Sono passati ormai quasi cinque anni dall’omicidio di Gloria Pompili, la 23enne di Frosinone massacrata di botte in una piazzola di sosta di Prossedi nella notte tra il 23 e il 24 agosto del 2017, mentre stava tornano in Ciociaria dove viveva con i due figli all’epoca dei fatti di 2 e 5 anni. Un caso difficile, anche a livello giudiziario, che seppure si è chiuso in Cassazione con la condanna a 20 anni della zia e il compagno, vede attualmente imputata un’assistente sociale di 72enne accusata di non aver denunciato i maltrattamenti ai quali era sottoposta la 23enne e i suoi figli.

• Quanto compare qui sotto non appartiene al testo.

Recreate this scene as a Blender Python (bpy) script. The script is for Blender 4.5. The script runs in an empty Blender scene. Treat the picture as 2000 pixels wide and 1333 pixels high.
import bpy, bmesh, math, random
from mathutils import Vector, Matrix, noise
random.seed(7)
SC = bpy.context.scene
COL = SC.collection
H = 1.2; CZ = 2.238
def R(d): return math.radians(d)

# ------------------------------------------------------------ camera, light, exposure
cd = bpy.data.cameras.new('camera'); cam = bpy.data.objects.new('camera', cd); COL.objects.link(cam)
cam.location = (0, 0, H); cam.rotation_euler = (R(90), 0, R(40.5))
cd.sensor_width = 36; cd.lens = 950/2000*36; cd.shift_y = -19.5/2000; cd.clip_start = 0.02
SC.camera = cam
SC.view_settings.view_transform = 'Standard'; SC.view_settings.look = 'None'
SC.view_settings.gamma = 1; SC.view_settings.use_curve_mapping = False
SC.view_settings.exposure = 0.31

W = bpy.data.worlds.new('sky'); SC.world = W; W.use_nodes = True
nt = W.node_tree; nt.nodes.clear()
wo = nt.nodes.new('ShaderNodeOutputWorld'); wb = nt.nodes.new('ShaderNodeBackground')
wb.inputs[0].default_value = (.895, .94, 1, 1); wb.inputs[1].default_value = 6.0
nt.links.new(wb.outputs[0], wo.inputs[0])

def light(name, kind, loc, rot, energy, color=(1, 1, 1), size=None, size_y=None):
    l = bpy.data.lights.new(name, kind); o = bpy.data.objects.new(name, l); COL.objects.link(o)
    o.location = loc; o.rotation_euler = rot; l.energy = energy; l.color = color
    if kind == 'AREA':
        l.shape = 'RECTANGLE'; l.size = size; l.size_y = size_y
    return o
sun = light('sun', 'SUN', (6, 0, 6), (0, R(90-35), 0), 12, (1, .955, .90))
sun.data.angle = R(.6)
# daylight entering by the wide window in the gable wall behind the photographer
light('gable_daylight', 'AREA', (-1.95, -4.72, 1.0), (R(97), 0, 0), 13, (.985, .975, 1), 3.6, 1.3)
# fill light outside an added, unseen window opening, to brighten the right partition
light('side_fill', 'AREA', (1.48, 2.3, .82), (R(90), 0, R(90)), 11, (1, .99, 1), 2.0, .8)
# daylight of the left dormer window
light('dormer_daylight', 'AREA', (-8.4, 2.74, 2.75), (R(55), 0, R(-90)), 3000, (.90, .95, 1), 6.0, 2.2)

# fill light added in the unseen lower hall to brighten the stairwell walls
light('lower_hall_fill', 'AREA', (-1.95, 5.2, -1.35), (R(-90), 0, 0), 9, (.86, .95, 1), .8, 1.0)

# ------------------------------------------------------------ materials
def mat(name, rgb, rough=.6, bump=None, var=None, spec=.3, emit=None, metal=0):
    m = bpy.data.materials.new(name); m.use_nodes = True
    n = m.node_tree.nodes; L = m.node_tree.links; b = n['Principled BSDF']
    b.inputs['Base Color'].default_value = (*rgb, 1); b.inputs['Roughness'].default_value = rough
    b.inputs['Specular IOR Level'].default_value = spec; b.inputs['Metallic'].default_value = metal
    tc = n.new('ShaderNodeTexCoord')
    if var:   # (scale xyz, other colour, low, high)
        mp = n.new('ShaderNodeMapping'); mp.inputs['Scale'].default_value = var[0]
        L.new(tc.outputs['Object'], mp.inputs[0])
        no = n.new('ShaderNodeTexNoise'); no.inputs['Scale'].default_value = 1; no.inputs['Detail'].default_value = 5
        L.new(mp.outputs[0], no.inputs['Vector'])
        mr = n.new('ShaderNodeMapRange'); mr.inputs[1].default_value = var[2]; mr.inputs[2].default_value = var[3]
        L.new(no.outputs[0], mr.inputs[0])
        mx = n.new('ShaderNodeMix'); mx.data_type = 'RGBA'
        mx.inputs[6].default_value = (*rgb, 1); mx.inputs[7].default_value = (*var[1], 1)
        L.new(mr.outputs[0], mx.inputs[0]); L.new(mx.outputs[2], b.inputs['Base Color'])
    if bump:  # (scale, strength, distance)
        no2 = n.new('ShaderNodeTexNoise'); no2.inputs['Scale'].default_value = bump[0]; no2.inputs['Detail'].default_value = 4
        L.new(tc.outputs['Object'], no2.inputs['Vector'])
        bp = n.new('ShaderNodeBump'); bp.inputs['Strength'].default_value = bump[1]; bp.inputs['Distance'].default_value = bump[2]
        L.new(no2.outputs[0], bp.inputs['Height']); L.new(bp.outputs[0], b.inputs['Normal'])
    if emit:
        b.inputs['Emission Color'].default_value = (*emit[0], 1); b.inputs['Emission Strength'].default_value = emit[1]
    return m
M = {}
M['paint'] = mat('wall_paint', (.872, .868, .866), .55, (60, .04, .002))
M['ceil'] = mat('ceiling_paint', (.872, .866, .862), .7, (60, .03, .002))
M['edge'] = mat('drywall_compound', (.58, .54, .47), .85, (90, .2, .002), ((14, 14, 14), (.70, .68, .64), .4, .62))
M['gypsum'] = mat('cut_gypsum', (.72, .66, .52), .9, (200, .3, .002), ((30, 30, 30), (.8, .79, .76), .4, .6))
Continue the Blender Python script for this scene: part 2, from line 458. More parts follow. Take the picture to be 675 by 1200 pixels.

Le responsabilità dell’assistente sociale
Proprio nel processo a carico dei parenti è, infatti, emerso che la giovane mamma veniva costretta a prostituirsi e che insieme ai suoi due bambini era sottoposta a continue e costanti maltrattamenti. Fatti dei quali secondo la Procura di Frosinone l’assistente sociale, incaricata di seguire la 23enne e i suoi figli, era al corrente, ma non è intervenuta denunciando quanto succedeva. Per questi fatti il magistrato inquirente ha chiesto e ottenuto il rinvio a giudizio della 72enne.
Non denuncio i maltrattamenti e lo sfruttamento della prostituzione
L’odierna imputata è chiamata a rispondere di un pesante capo di accusa, in quanto in qualità di assistente sociale della famiglia, nonostante fosse al corrente di quanto succedeva, non ha denunciato i reati di maltrattamenti ai danni della Pompili e dei suoi due figli oltre allo sfruttamento della prostituzione, visto che la 23enne – secondo le risultanze investigative – veniva costretta a prostituirsi dai familiari.
Solo ieri è stata celebrata la prima udienza davanti al giudice monocratico del tribunale di Frosinone. Un’udienza nel corso della quale sono state ammesse le costituzioni di parte civile del fratello e della mamma di Gloria, le prove e la lista dei testimoni. La prossima udienza verrà celebrata il 6 giugno prossimo.